The Ministry is looking at the possibility of purchasing electricity from private electricity suppliers and also, there are plans to bring down a barge to connect it into the grid, he added.

Minister’s solution

Meanwhile, Minister of Power and Energy Ravi Karunanayake reiterated that a permanent solution would be given for the scheduled daily power cuts by 10 April.

“We are experiencing the repercussions of not taking preliminary actions to address the power demand issue. We need to find a viable solution so that this kind of crisis would not emerge in the future,” Karunanayake said.

Legal action against CEB

PUCSL Spokesman Jayanat Herath told The Sunday Morning that the PUCSL had never delayed any power plant construction, but instead pushed the CEB and the Ministry to build one immediately to avert any possible crisis in the future.

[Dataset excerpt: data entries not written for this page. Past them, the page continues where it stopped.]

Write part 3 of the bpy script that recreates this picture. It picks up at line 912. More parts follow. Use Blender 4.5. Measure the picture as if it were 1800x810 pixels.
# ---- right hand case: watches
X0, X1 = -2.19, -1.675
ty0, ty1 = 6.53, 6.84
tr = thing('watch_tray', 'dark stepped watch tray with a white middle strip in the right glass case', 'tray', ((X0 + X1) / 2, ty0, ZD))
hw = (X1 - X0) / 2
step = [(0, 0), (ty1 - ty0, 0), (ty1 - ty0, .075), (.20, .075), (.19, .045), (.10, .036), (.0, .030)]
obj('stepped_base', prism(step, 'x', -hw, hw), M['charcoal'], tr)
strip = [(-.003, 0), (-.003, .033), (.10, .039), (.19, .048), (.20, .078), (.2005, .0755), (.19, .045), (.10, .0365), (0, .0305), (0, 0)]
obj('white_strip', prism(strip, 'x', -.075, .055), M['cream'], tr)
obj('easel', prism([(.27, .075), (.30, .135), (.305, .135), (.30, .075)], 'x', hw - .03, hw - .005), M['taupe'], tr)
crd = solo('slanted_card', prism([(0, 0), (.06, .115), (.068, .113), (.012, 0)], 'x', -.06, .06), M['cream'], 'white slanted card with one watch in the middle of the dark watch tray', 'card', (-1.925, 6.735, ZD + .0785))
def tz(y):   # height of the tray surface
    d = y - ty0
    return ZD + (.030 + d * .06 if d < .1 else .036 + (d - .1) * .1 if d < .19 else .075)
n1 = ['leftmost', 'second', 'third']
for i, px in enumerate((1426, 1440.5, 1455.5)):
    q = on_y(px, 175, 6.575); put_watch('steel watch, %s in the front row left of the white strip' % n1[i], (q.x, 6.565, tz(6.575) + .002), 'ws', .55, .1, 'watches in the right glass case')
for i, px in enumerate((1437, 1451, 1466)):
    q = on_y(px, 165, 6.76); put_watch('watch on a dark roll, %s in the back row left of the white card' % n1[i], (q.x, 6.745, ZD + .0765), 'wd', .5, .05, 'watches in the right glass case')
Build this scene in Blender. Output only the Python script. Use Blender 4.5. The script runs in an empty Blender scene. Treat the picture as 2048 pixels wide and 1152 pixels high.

According to the Commission, it was the CEB that should take responsibility for the looming power crisis, but not the PUCSL or other entity. Herath noted that the PUCSL had from time to time informed the negative impact on the national economy as a result of delaying the construction of power plants.

“We approved the CEB’s Power Generation Plan 2013, but none of the proposals have been implemented so far,” he said.
According to the PUCSL, the CEB has not been permitted to implement a scheduled power cut yet. The Commission says that permission must be obtained if the CEB is to implement any scheduled power cuts.

“The board has not sought permission from the PUCSL to implement power cuts and we requested the consumers to inform the Commission on power cuts they experienced until 18 March 2019. The Commission hopes to file legal action against this move,” he added.

Meanwhile, CEB Employees’ Union (CEBEU) General Secretary Ranjan Jayalal said: “The only action the CEB took was to purchase power at exorbitant rates from private power generators and line their pockets in the process.

“Our question is ‘do we need a CEB just to cut off power’? One generator that was bought when they saw this imminent power crisis has been fixed on the ground. We ask them if they have a plan at least for the coming year. No, they do not.”